### Data segment
++++++++++++++++++++

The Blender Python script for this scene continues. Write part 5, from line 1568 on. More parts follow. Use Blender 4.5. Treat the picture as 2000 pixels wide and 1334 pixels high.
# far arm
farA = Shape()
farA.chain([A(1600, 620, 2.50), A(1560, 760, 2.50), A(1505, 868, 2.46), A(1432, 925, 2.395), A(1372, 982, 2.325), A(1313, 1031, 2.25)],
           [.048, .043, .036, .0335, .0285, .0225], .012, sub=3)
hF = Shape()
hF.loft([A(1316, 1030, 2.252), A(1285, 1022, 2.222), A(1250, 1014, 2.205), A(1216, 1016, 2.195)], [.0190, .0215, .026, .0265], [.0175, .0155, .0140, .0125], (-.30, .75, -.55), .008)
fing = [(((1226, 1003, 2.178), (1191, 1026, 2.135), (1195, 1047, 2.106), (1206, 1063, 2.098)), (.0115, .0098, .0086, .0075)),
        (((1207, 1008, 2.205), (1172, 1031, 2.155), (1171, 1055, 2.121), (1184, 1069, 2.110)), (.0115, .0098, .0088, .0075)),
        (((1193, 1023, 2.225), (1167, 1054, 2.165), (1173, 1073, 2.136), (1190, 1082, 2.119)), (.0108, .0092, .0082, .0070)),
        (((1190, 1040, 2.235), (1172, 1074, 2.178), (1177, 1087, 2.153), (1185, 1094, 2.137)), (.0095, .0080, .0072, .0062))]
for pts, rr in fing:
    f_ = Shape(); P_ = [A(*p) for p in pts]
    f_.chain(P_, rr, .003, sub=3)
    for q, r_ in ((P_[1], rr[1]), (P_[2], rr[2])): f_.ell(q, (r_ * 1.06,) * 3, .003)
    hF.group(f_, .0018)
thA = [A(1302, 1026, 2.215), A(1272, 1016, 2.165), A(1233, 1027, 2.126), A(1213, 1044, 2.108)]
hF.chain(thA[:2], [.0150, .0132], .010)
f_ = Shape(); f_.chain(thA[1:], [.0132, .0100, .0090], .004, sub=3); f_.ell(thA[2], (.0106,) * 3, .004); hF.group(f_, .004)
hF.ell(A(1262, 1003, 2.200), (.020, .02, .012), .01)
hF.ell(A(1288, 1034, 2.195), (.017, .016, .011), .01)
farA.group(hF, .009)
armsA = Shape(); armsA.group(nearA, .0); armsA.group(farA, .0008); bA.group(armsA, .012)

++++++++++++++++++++

### Problem to solve
Reproduce each line of the material above precisely.

### Result of the task
The Blender Python script for this scene continues. Write part 5, from line 1568 on. More parts follow. Use Blender 4.5. Treat the picture as 2000 pixels wide and 1334 pixels high.
# far arm
farA = Shape()
farA.chain([A(1600, 620, 2.50), A(1560, 760, 2.50), A(1505, 868, 2.46), A(1432, 925, 2.395), A(1372, 982, 2.325), A(1313, 1031, 2.25)],
           [.048, .043, .036, .0335, .0285, .0225], .012, sub=3)
hF = Shape()
hF.loft([A(1316, 1030, 2.252), A(1285, 1022, 2.222), A(1250, 1014, 2.205), A(1216, 1016, 2.195)], [.0190, .0215, .026, .0265], [.0175, .0155, .0140, .0125], (-.30, .75, -.55), .008)
fing = [(((1226, 1003, 2.178), (1191, 1026, 2.135), (1195, 1047, 2.106), (1206, 1063, 2.098)), (.0115, .0098, .0086, .0075)),
        (((1207, 1008, 2.205), (1172, 1031, 2.155), (1171, 1055, 2.121), (1184, 1069, 2.110)), (.0115, .0098, .0088, .0075)),
        (((1193, 1023, 2.225), (1167, 1054, 2.165), (1173, 1073, 2.136), (1190, 1082, 2.119)), (.0108, .0092, .0082, .0070)),
        (((1190, 1040, 2.235), (1172, 1074, 2.178), (1177, 1087, 2.153), (1185, 1094, 2.137)), (.0095, .0080, .0072, .0062))]
for pts, rr in fing:
    f_ = Shape(); P_ = [A(*p) for p in pts]
    f_.chain(P_, rr, .003, sub=3)
    for q, r_ in ((P_[1], rr[1]), (P_[2], rr[2])): f_.ell(q, (r_ * 1.06,) * 3, .003)
    hF.group(f_, .0018)
thA = [A(1302, 1026, 2.215), A(1272, 1016, 2.165), A(1233, 1027, 2.126), A(1213, 1044, 2.108)]
hF.chain(thA[:2], [.0150, .0132], .010)
f_ = Shape(); f_.chain(thA[1:], [.0132, .0100, .0090], .004, sub=3); f_.ell(thA[2], (.0106,) * 3, .004); hF.group(f_, .004)
hF.ell(A(1262, 1003, 2.200), (.020, .02, .012), .01)
hF.ell(A(1288, 1034, 2.195), (.017, .016, .011), .01)
farA.group(hF, .009)
armsA = Shape(); armsA.group(nearA, .0); armsA.group(farA, .0008); bA.group(armsA, .012)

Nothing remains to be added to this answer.